HUSCOKE RESOURCES HOLDINGS LIMITED 和嘉資源控股有限公司

(Incorporated in Bermuda with limited liability)

(Stock code: 704)

Proxy Form for use at the Special General Meeting to be held on Wednesday, 11 May 2016 (or at any adjournment thereof)

I/We 1

of

being the registered holder(s) of 2 shares of HK$0.10 each in the capital 3

of Huscoke Resources Holdings Limited (the “ Company ”), hereby appoint

of

or failing him, the Chairman of the meeting, as my/our proxy to attend on my/our behalf at the special general meeting of the Company (“ SGM ”) to be held at 39/F, L’hotel, 18 King’s Road, Causeway Bay, Hong Kong, on Wednesday, 11 May 2016 at 10:00 a.m. (and at any adjournment thereof) for the purpose of considering and, if thought fit, passing, with or without amendments, the resolutions as set out in the notice convening the SGM and to vote for me/us and in my/our name(s) in respect of the resolutions proposed under the numbered items in the said notice as indicated below and, if no such indication is given, as my/our proxy thinks fit and in respect of any other business that may properly come before the SGM and/or any adjournment thereof.

Please tick (“✓”) in the appropriate boxes to indicate how you wish your vote(s) to be cast.

SPECIAL RESOLUTION# FOR 4 AGAINST 4
1. To approve the Capital Reorganisation and the transactions contemplated thereunder
(including but not limited to the Share Consolidation, Capital Reduction and Capital
Increase)
ORDINARY RESOLUTIONS#
2. To approve the Subscription Agreement and the transactions contemplated thereunder
and the allotment and issue of the Subscription Shares and the granting of the specific
mandate
3. To approve the Whitewash Waiver and to authorise the Directors to do all such acts
and things and execute all such documents under seal where applicable as he considers
necessary, desirable or expedient in connection with the implementation of and giving
effect to any matters relating to or incidental to the Whitewash Waiver
4. To approve the appointment of Mr. Wong Siu Hung Patrick as an executive Director and
to authorise the Board to fix his remuneration
5. To approve the appointment of Mr. Haemon Huang Man Yem as an executive Director
and to authorise the Board to fix his remuneration

The full text of the resolutions are set out in the notice convening the SGM

Dated this day of 2016 Signed 5:

Notes:

  1. Full name(s) and address(es) must be inserted in BLOCK CAPITALS. The names of all joint registered holders should be stated.

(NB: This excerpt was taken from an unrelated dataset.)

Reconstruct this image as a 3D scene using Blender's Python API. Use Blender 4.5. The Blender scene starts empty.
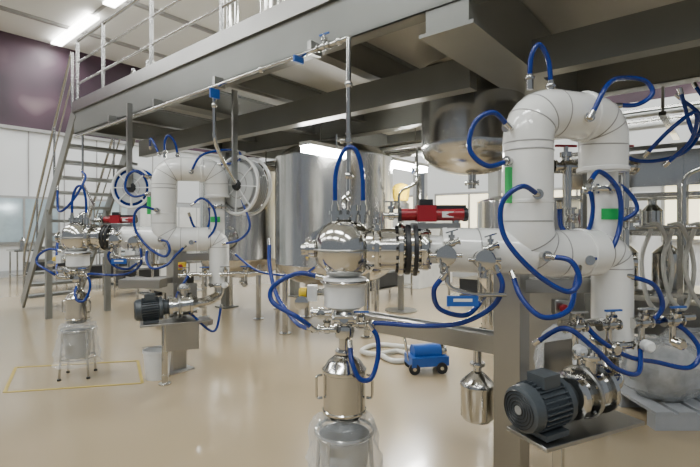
import bpy, math, random
from mathutils import Vector, Matrix
random.seed(4)
V = Vector
# ------------------------------------------------------------------ materials
def nodes(name):
    m = bpy.data.materials.new(name); m.use_nodes = True
    nt = m.node_tree; return m, nt, nt.nodes['Principled BSDF']
def mat(name, col, rough=.5, metal=0., noise=.06, scale=6., coat=0., alpha=1., bump=0., stretch=None):
    m, nt, p = nodes(name)
    tc = nt.nodes.new('ShaderNodeTexCoord'); mp = nt.nodes.new('ShaderNodeMapping')
    n = nt.nodes.new('ShaderNodeTexNoise'); n.inputs['Scale'].default_value = scale; n.inputs['Detail'].default_value = 3
    if stretch: mp.inputs['Scale'].default_value = stretch
    nt.links.new(tc.outputs['Object'], mp.inputs['Vector']); nt.links.new(mp.outputs['Vector'], n.inputs['Vector'])
    r = nt.nodes.new('ShaderNodeValToRGB')
    r.color_ramp.elements[0].position = .3; r.color_ramp.elements[1].position = .7
    r.color_ramp.elements[0].color = tuple(c*(1-noise) for c in col)+(1,)
    r.color_ramp.elements[1].color = tuple(min(1, c*(1+noise)) for c in col)+(1,)
    nt.links.new(n.outputs['Fac'], r.inputs['Fac']); nt.links.new(r.outputs['Color'], p.inputs['Base Color'])
    p.inputs['Roughness'].default_value = rough
    p.inputs['Metallic'].default_value = metal
    p.inputs['Coat Weight'].default_value = coat; p.inputs['Coat Roughness'].default_value = .08
    p.inputs['Alpha'].default_value = alpha
    if bump:
        b = nt.nodes.new('ShaderNodeBump'); b.inputs['Strength'].default_value = bump; b.inputs['Distance'].default_value = .02
        nt.links.new(n.outputs['Fac'], b.inputs['Height']); nt.links.new(b.outputs['Normal'], p.inputs['Normal'])
    return m
def emis(name, col, st):
    m, nt, p = nodes(name); p.inputs['Base Color'].default_value = col+(1,)
    p.inputs['Emission Color'].default_value = col+(1,); p.inputs['Emission Strength'].default_value = st
    return m
STEEL = mat('stainless', (.56, .555, .53), .13, 1, .02, 3)
STEELD = mat('stainless_satin', (.38, .38, .365), .30, 1, .04, 3)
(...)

  2. Please insert the number of shares registered in your name(s) to which the proxy related. If no number is inserted, this form will be deemed to relate to all the shares in the Company registered in your name(s).

  3. If any proxy other than the Chairman is preferred, strike out “the Chairman of the meeting” and insert the name and address of the proxy desired in the space provided. Any alternation made to this form must be initialled by the person who signs it.

  4. IMPORTANT: IF YOU WISH TO VOTE FOR THE RESOLUTIONS, TICK THE BOXES MARKED “FOR”. IF YOU WISH TO VOTE AGAINST THE RESOLUTIONS. TICK THE BOXES MARKED “AGAINST”. Failure to complete any of the boxes will entitle your proxy to cast his votes at his discretion. Your proxy will also be entitled to vote at his discretion on any resolution properly put to the SGM other than those referred to in the notice convening the SGM.

  5. This form of proxy must be signed by you or your attorney duly authorised in writing, or, in the case of a corporation, must be signed either under its common seal or under the hand of an officer or attorney duly authorised.

  6. In the case of joint holders, the vote of the senior who tenders a vote, whether in person or by proxy, shall be accepted to the exclusion of the votes of the other joint holders and for this purpose seniority shall be determined by the order in which the names stand in the register of members in respect of the joint holding, the first named being the senior.

  7. To be valid, this form of proxy together with power of attorney, or other authority (if any) under which it is signed, or a notarially certified copy thereof, must be deposited at the Company’s branch share registrar and transfer office in Hong Kong, Tricor Secretaries Limited at Level 22, Hopewell Centre, 183 Queen’s Road East, Wanchai, Hong Kong not less than 48 hours before the time appointed for holding the SGM.

  8. The proxy need not be a member of the Company but must attend the SGM in person to represent you.

  9. Completion and return of this form of proxy will not preclude you from attending and voting at the SGM if you wish to do so and in such event, this form of proxy shall be deemed to be revoked.